* [Given problem]: Take every line from the first down to the line with "for o in list(bpy.data.objects): bpy.data.objects.remove(o)" and set it down exactly, without the pictures.

(Data records)
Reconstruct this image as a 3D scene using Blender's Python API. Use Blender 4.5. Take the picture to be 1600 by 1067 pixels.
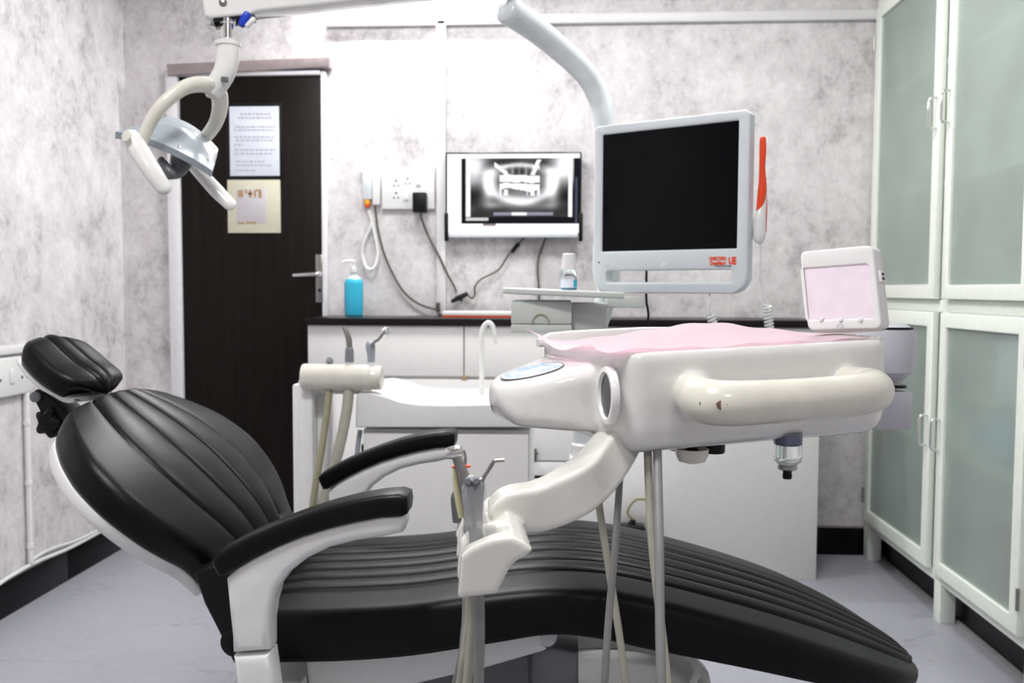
import bpy, bmesh, math, random
from mathutils import Vector, Matrix
from math import sin, cos, pi, radians, atan, sqrt, exp
random.seed(7)
S = bpy.context.scene
COL = S.collection
for o in list(bpy.data.objects): bpy.data.objects.remove(o)

# ------------------------------------------------------------------ camera
F, W0, H0 = 1400.0, 1600, 1067
PITCH, YAW, ROLL = atan(80/F), atan(78/F), .0035
EYE = Vector((0, 0, 1.09))
fw = Vector((-sin(YAW)*cos(PITCH), cos(YAW)*cos(PITCH), -sin(PITCH)))
rt0 = Vector((cos(YAW), sin(YAW), 0)); up0 = rt0.cross(fw)
rt = rt0*cos(ROLL) + up0*sin(ROLL); up = up0*cos(ROLL) - rt0*sin(ROLL)
cam = bpy.data.cameras.new('camera'); cam.sensor_width = 36; cam.lens = F/W0*36
cam.clip_start = .05; cam.dof.use_dof = True; cam.dof.focus_distance = 1.35; cam.dof.aperture_fstop = 6.3
co = bpy.data.objects.new('camera', cam); COL.objects.link(co)
m = Matrix((rt, up, -fw)).transposed().to_4x4(); m.translation = EYE
co.matrix_world = m; S.camera = co

# ------------------------------------------------------------------ world, light, exposure
wd = bpy.data.worlds.new('world'); S.world = wd; wd.use_nodes = True
wd.node_tree.nodes['Background'].inputs[0].default_value = (.9, .95, 1, 1)
wd.node_tree.nodes['Background'].inputs[1].default_value = .3
S.view_settings.view_transform = 'Standard'; S.view_settings.look = 'None'
S.view_settings.gamma = 1; S.view_settings.exposure = 0.0
LAMPS = [  # ceiling panels: x, y, size x, size y, watts
    (-.50, .80, .42, .42, 33), (-.62, 2.75, .42, .42, 19), (.55, 2.55, .42, .42, 19), (.40, -.45, .42, .42, 8)]
CEIL = 2.62
TUBE_W = 16
def area(name, loc, rot, sx, sy, w, color=(1, 1, .99)):
    l = bpy.data.lights.new(name, 'AREA'); l.shape = 'RECTANGLE'; l.size = sx; l.size_y = sy; l.energy = w; l.color = color
    o = bpy.data.objects.new(name, l); COL.objects.link(o); o.location = loc; o.rotation_euler = rot
    return o
for i, (x, y, sx, sy, w) in enumerate(LAMPS):
    area('ceiling_lamp', (x, y, CEIL-.035), (0, 0, 0), sx*.93, sy*.93, w)

def P(x, y, Y):          # the point at room depth Y that lies on the sight line of photo point (x, y)
    d = fw + rt*((x-800)/F) - up*((y-533.5)/F)
    return EYE + d*(Y/d.y)
def PX(x, y, X):
    d = fw + rt*((x-800)/F) - up*((y-533.5)/F)
    return EYE + d*(X/d.x)

# ------------------------------------------------------------------ materials
def mat(name, col, rough=.5, metal=0, spec=.5, coat=0, noise=.04, nscale=40, bump=0, bscale=300, trans=0, ior=1.45, emit=None, estr=0, alpha=1):
    mt = bpy.data.materials.new(name); mt.use_nodes = True
    nt = mt.node_tree; b = nt.nodes['Principled BSDF']; L = nt.links
    tc = nt.nodes.new('ShaderNodeTexCoord')
    n = nt.nodes.new('ShaderNodeTexNoise'); n.inputs['Scale'].default_value = nscale; n.inputs['Detail'].default_value = 4
    L.new(tc.outputs['Object'], n.inputs['Vector'])
    r = nt.nodes.new('ShaderNodeValToRGB')
    r.color_ramp.elements[0].position = .3; r.color_ramp.elements[1].position = .7
    r.color_ramp.elements[0].color = tuple(c*(1-noise) for c in col)+(1,)
    r.color_ramp.elements[1].color = tuple(min(1, c*(1+noise)) for c in col)+(1,)
    L.new(n.outputs['Fac'], r.inputs[0]); L.new(r.outputs[0], b.inputs['Base Color'])
    b.inputs['Roughness'].default_value = rough; b.inputs['Metallic'].default_value = metal
    b.inputs['Specular IOR Level'].default_value = spec; b.inputs['Coat Weight'].default_value = coat
    b.inputs['Coat Roughness'].default_value = .08
    b.inputs['Transmission Weight'].default_value = trans; b.inputs['IOR'].default_value = ior
    b.inputs['Alpha'].default_value = alpha
    if emit:
        b.inputs['Emission Color'].default_value = emit+(1,); b.inputs['Emission Strength'].default_value = estr
    if bump:
        n2 = nt.nodes.new('ShaderNodeTexNoise'); n2.inputs['Scale'].default_value = bscale; n2.inputs['Detail'].default_value = 3
        L.new(tc.outputs['Object'], n2.inputs['Vector'])
        bp = nt.nodes.new('ShaderNodeBump'); bp.inputs['Strength'].default_value = bump; bp.inputs['Distance'].default_value = .002
        L.new(n2.outputs['Fac'], bp.inputs['Height']); L.new(bp.outputs[0], b.inputs['Normal'])
    return mt

def wallpaper():
    mt = bpy.data.materials.new('mottled_wallpaper'); mt.use_nodes = True
    nt = mt.node_tree; b = nt.nodes['Principled BSDF']; L = nt.links
    tc = nt.nodes.new('ShaderNodeTexCoord'); mp = nt.nodes.new('ShaderNodeMapping'); mp.inputs['Scale'].default_value = (1, 1, .85)
    L.new(tc.outputs['Object'], mp.inputs[0])
    def ns(scale, det, rgh, dist=0):
        n = nt.nodes.new('ShaderNodeTexNoise'); n.inputs['Scale'].default_value = scale; n.inputs['Detail'].default_value = det
        n.inputs['Roughness'].default_value = rgh; n.inputs['Distortion'].default_value = dist
        L.new(mp.outputs[0], n.inputs['Vector']); return n.outputs['Fac']
    def mx(a, b_, f):
        k = nt.nodes.new('ShaderNodeMix'); k.data_type = 'FLOAT'; k.inputs[0].default_value = f
        L.new(a, k.inputs[2]); L.new(b_, k.inputs[3]); return k.outputs[0]
    v = mx(ns(3.6, 5, .6, .3), ns(15, 6, .65, .3), .5)
    v = mx(v, ns(55, 6, .75, .3), .28)
    r = nt.nodes.new('ShaderNodeValToRGB'); e = r.color_ramp.elements
    e[0].position = .385; e[0].color = (.40, .375, .385, 1)
    e[1].position = .60; e[1].color = (.78, .755, .765, 1)
    k = e.new(.475); k.color = (.62, .59, .60, 1)
    L.new(v, r.inputs[0]); L.new(r.outputs[0], b.inputs['Base Color'])
    b.inputs['Roughness'].default_value = .62
    bp = nt.nodes.new('ShaderNodeBump'); bp.inputs['Strength'].default_value = .15; bp.inputs['Distance'].default_value = .002
    L.new(v, bp.inputs['Height']); L.new(bp.outputs[0], b.inputs['Normal'])
    return mt

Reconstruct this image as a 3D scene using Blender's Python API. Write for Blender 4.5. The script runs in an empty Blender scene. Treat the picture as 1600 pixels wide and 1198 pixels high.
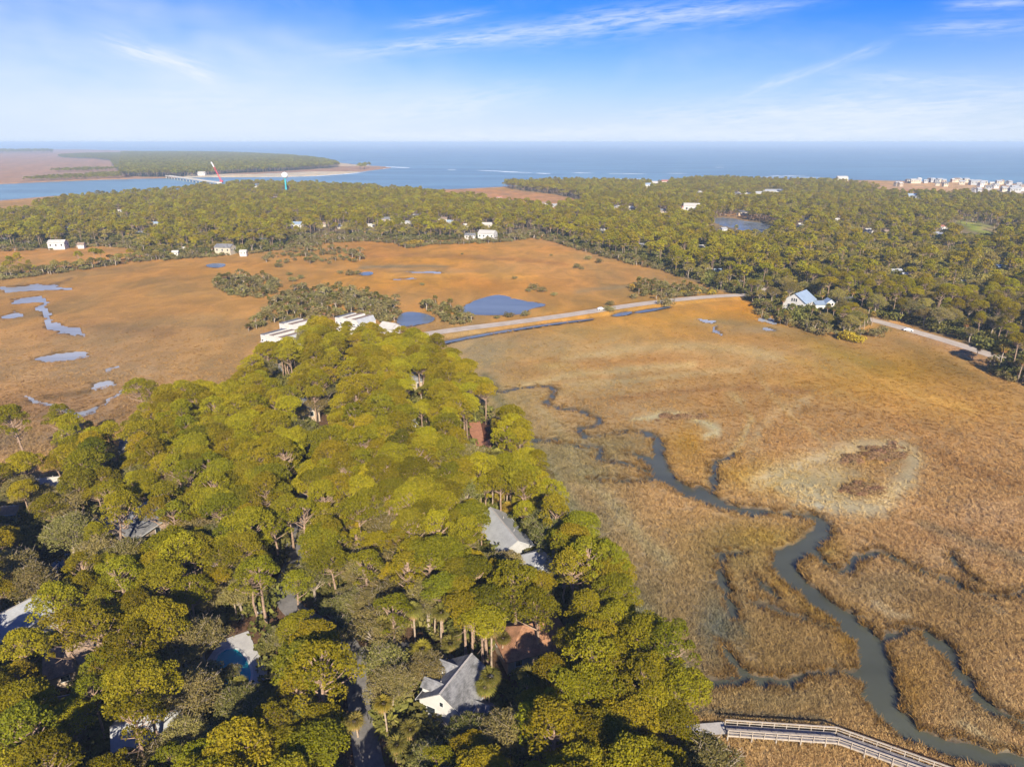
import bpy, math, random
import numpy as np
from mathutils import Vector

# ------------------------------------------------------------------ camera, sky, sun, exposure
sc = bpy.context.scene
R = math.radians
CAM_H = 90.0
F = 1067.0                                  # focal length in pixels of the 1600 x 1198 photograph
PITCH = math.atan(376.6 / F)
CP, SP = math.cos(PITCH), math.sin(PITCH)
cam_d = bpy.data.cameras.new('camera')
cam = bpy.data.objects.new('camera', cam_d)
sc.collection.objects.link(cam)
sc.camera = cam
cam.location = (0, 0, CAM_H)
cam.rotation_euler = (R(90) - PITCH, 0, 0)
cam_d.sensor_width = 36.0
cam_d.lens = 36.0 * F / 1600.0
cam_d.clip_start = 1.0
cam_d.clip_end = 200000.0

SUN_EL, SUN_AZ = 29.5, 170.0               # azimuth clockwise from +Y: behind the camera, a little to the right
sun_d = bpy.data.lights.new('sun', 'SUN')
sun_d.energy = 4.8
sun_d.angle = R(0.5)
sun_d.color = (1.0, 0.92, 0.76)
sun = bpy.data.objects.new('sun', sun_d)
sc.collection.objects.link(sun)
_sd = Vector((math.sin(R(SUN_AZ)) * math.cos(R(SUN_EL)), math.cos(R(SUN_AZ)) * math.cos(R(SUN_EL)), math.sin(R(SUN_EL))))
sun.rotation_euler = (-_sd).to_track_quat('-Z', 'Y').to_euler()
sun.location = (150, -400, 300)

sc.view_settings.view_transform = 'Standard'
sc.view_settings.look = 'None'
sc.view_settings.gamma = 1.0
sc.view_settings.use_curve_mapping = False
sc.view_settings.exposure = 1.05
SKY_STRENGTH = 0.054
HAZE_DENSITY = 0.00011

sc.render.engine = 'CYCLES'
sc.cycles.max_bounces = 6
sc.cycles.diffuse_bounces = 4
sc.cycles.glossy_bounces = 2
sc.cycles.transmission_bounces = 2
sc.cycles.transparent_max_bounces = 4
sc.cycles.volume_bounces = 0
sc.cycles.use_denoising = True
sc.cycles.use_adaptive_sampling = True
sc.cycles.adaptive_threshold = 0.02


class NT:
    """short hand for building node trees"""
    def __init__(self, tree):
        self.t = tree

    def n(self, kind, **kw):
        nd = self.t.nodes.new(kind)
        for k, v in kw.items():
            setattr(nd, k, v)
        return nd

    def link(self, a, b):
        self.t.links.new(a, b)

    def math(self, op, a, b=None, c=None):
        nd = self.n('ShaderNodeMath', operation=op)
        for i, x in enumerate((a, b, c)):
            if x is None:
                continue
            if isinstance(x, (int, float)):
                nd.inputs[i].default_value = x
            else:
                self.link(x, nd.inputs[i])
        return nd.outputs[0]

    def mix(self, fac, a, b, blend='MIX'):
        nd = self.n('ShaderNodeMix', data_type='RGBA', blend_type=blend)
        for s, x in ((nd.inputs[0], fac), (nd.inputs[6], a), (nd.inputs[7], b)):
            if isinstance(x, (int, float)):
                s.default_value = x
            elif isinstance(x, tuple):
                s.default_value = (x[0], x[1], x[2], 1)
            else:
                self.link(x, s)
        return nd.outputs[2]

    def smooth(self, x, a, b, lo=0.0, hi=1.0):
        nd = self.n('ShaderNodeMapRange', interpolation_type='SMOOTHSTEP')
        self.link(x, nd.inputs[0])
        for i, v in enumerate((a, b, lo, hi)):
            nd.inputs[i + 1].default_value = v
        return nd.outputs[0]

    def noise(self, vec, scale, detail=3.0, rough=0.55, dist=0.0):
        nd = self.n('ShaderNodeTexNoise')
        nd.inputs['Scale'].default_value = scale
        nd.inputs['Detail'].default_value = detail
        nd.inputs['Roughness'].default_value = rough
        nd.inputs['Distortion'].default_value = dist
        if vec is not None:
            self.link(vec, nd.inputs['Vector'])
        return nd.outputs[0]

    def mapping(self, vec, scale=(1, 1, 1), rot=(0, 0, 0), loc=(0, 0, 0)):
        nd = self.n('ShaderNodeMapping')
        self.link(vec, nd.inputs[0])
        nd.inputs['Location'].default_value = loc
        nd.inputs['Rotation'].default_value = rot
        nd.inputs['Scale'].default_value = scale
        return nd.outputs[0]


def ray_dir(u, v):
    x = (u - 800.0) / F
    y = -(v - 599.0) / F
    d = Vector((x, CP + y * SP, -SP + y * CP))
    return d.normalized()


# world: physical sky plus thin cirrus
world = bpy.data.worlds.new('World')
sc.world = world
world.use_nodes = True
wt = NT(world.node_tree)
bg = world.node_tree.nodes['Background']
sky = wt.n('ShaderNodeTexSky', sky_type='NISHITA', sun_disc=False)
sky.sun_elevation = R(SUN_EL)
sky.sun_rotation = R(SUN_AZ)
sky.altitude = 100
sky.air_density = 1.0
sky.dust_density = 0.6
sky.ozone_density = 3.0
hs = wt.n('ShaderNodeHueSaturation')
hs.inputs['Saturation'].default_value = 1.35
wt.link(sky.outputs[0], hs.inputs['Color'])
tc = wt.n('ShaderNodeTexCoord')
sep = wt.n('ShaderNodeSeparateXYZ')
wt.link(tc.outputs['Generated'], sep.inputs[0])
az = wt.math('ARCTAN2', sep.outputs[0], sep.outputs[1])
el = wt.math('ARCSINE', sep.outputs[2])
comb = wt.n('ShaderNodeCombineXYZ')
wt.link(az, comb.inputs[0])
wt.link(el, comb.inputs[1])
cloud = None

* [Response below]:
Reconstruct this image as a 3D scene using Blender's Python API. Use Blender 4.5. Take the picture to be 1600 by 1067 pixels.
import bpy, bmesh, math, random
from mathutils import Vector, Matrix
from math import sin, cos, pi, radians, atan, sqrt, exp
random.seed(7)
S = bpy.context.scene
COL = S.collection
for o in list(bpy.data.objects): bpy.data.objects.remove(o)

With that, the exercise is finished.